ポーランドに行くと、意外と多いのが この戦前のザイラーのピアノかチェコ製のオーガスト フェルスター。スタインウェイはハンブルク製でも本社がアメリカNYなのでアメリカ資本として受け入れられていて、(ベヒシュタイン、ベーゼンドルファーは余り無い)戦後のものとしては同じ東欧圏だった関係で東ドイツ時代のブリュートナーピアノ。他のユーロ国よりも日本のKAWAIや YAMAHAが多く入っています。

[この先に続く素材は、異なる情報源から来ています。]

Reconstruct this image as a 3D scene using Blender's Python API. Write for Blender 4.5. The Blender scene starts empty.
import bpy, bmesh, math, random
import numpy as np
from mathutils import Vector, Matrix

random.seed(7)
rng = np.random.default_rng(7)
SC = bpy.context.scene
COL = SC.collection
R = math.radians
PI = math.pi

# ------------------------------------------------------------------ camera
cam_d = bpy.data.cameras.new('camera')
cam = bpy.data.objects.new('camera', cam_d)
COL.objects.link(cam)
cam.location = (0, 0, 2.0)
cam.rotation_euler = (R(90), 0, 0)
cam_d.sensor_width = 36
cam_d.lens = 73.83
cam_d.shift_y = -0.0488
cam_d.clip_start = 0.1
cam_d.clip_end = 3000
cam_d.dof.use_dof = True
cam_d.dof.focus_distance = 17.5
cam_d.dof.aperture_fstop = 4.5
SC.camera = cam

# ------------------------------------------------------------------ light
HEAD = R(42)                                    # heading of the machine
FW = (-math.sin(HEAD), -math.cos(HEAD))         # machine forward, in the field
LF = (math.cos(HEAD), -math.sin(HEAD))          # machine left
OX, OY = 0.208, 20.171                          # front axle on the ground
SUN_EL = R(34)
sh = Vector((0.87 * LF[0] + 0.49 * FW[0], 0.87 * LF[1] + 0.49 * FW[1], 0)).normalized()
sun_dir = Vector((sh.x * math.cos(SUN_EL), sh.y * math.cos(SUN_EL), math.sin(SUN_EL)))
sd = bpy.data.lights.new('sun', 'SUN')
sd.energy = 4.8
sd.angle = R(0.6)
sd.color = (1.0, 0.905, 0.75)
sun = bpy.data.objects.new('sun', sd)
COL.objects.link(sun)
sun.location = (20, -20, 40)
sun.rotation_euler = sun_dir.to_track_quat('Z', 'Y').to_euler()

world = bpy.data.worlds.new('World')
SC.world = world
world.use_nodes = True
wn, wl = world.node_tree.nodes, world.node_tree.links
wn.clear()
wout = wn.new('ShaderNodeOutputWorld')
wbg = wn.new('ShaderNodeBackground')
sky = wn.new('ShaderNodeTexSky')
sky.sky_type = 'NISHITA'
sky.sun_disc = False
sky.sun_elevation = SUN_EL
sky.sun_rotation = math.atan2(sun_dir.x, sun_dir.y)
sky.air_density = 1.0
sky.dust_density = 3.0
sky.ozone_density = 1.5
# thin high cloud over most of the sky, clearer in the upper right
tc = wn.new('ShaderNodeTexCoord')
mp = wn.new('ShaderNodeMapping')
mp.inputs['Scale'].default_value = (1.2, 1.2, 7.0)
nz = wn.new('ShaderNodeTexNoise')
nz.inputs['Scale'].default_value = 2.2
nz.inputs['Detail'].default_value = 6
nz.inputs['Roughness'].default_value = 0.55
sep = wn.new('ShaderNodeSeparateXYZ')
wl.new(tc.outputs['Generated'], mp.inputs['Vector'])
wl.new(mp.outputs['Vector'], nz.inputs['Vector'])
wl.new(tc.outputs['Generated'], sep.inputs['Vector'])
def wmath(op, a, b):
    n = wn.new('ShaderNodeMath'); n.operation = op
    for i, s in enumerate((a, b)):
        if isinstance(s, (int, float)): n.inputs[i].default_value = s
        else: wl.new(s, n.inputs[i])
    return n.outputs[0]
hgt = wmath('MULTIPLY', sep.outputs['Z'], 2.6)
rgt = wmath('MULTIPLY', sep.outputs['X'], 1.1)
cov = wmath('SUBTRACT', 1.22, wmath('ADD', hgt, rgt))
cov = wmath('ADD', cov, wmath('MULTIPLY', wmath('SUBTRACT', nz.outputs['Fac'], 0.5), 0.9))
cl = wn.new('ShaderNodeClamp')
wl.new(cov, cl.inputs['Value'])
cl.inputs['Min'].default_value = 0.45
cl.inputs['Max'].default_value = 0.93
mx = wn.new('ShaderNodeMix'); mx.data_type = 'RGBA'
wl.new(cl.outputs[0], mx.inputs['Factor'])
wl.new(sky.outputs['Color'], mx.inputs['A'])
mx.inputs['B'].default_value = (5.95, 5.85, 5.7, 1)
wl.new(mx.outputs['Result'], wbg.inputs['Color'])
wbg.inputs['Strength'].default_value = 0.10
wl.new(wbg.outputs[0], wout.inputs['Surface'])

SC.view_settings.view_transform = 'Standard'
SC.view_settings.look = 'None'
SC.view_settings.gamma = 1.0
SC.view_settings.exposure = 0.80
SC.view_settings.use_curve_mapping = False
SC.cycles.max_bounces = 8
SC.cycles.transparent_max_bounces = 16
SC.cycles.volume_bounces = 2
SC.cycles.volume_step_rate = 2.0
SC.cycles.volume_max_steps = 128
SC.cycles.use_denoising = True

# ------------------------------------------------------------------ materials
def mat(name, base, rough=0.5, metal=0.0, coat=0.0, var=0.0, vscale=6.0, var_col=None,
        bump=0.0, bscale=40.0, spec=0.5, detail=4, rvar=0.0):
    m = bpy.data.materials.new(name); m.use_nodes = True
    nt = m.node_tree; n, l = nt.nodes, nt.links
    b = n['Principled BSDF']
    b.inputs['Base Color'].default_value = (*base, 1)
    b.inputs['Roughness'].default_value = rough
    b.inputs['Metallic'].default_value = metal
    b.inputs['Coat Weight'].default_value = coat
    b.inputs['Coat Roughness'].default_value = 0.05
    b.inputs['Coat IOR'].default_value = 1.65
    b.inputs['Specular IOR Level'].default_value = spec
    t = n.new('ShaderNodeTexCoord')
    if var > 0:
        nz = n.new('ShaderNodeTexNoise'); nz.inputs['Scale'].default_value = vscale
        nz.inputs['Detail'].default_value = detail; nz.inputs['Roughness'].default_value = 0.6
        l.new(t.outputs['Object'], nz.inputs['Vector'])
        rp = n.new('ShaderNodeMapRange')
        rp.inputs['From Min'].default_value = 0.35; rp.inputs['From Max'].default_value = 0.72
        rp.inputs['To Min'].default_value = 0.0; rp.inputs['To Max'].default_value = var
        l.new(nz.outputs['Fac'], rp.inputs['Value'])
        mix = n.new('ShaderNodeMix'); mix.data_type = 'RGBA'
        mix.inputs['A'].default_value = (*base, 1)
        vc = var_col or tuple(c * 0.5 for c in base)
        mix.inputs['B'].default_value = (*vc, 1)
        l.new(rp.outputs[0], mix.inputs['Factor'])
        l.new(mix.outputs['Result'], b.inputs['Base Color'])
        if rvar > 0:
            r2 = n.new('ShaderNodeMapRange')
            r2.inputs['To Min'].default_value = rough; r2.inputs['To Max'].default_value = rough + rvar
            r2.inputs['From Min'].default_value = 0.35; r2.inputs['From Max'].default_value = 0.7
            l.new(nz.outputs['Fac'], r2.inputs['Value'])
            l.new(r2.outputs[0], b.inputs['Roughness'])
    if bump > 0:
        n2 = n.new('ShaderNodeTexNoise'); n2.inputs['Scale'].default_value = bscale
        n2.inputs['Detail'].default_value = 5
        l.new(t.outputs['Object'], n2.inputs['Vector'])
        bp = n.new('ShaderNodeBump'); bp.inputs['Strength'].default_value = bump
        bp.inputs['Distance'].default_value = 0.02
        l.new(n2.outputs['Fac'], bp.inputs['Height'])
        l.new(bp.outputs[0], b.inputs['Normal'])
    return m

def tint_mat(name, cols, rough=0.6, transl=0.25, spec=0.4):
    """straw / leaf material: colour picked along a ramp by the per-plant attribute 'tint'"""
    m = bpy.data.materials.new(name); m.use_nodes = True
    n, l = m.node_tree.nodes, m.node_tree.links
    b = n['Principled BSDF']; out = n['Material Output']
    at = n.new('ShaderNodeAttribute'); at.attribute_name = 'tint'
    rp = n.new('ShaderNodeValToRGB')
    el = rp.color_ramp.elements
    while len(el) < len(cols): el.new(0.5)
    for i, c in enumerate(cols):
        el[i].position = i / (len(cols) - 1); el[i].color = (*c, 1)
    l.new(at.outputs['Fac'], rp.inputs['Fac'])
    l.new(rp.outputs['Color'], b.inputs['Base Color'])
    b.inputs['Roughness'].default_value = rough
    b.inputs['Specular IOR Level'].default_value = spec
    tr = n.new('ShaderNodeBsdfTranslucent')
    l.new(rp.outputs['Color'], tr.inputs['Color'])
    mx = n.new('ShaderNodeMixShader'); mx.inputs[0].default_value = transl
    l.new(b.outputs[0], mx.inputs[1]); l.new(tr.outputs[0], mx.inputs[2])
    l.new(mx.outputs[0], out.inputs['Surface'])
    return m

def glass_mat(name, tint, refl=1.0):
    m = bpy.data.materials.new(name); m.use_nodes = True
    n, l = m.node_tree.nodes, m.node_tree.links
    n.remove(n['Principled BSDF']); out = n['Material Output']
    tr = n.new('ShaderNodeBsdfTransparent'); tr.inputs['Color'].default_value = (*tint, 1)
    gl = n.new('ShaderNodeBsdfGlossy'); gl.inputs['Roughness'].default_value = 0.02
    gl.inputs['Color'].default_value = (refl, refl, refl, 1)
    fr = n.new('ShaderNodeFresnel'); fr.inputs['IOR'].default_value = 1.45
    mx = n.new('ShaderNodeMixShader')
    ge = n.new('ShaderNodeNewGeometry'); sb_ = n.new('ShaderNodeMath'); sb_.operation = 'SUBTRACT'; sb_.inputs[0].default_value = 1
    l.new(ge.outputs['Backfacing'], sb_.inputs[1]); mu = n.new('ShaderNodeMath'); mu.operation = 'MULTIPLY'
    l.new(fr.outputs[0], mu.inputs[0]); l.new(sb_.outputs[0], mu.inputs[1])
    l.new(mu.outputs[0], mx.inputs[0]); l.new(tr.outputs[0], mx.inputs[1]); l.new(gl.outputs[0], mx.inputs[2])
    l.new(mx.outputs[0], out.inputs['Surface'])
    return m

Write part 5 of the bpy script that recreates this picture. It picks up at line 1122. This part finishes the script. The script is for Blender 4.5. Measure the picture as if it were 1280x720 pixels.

(少し音が細身のKAWAIの方が人気が在るのは ザイラーやオーガスト、そして戦後のブリュートナーの響きに馴染みのある地のせいもあるかと思われて来ます…KAWAIの戦後のお手本はブリュートナーのピアノでKG2.KG7のグランドピアノはブリュートナーコピー系でした) ショパン国際ピアノコンクールでも話題になったのは S.KAWAI EX とイタリアのFAZIOLlでした。

 

オーガスト フェルスターを高田馬場に納めた後、入って来る予定です。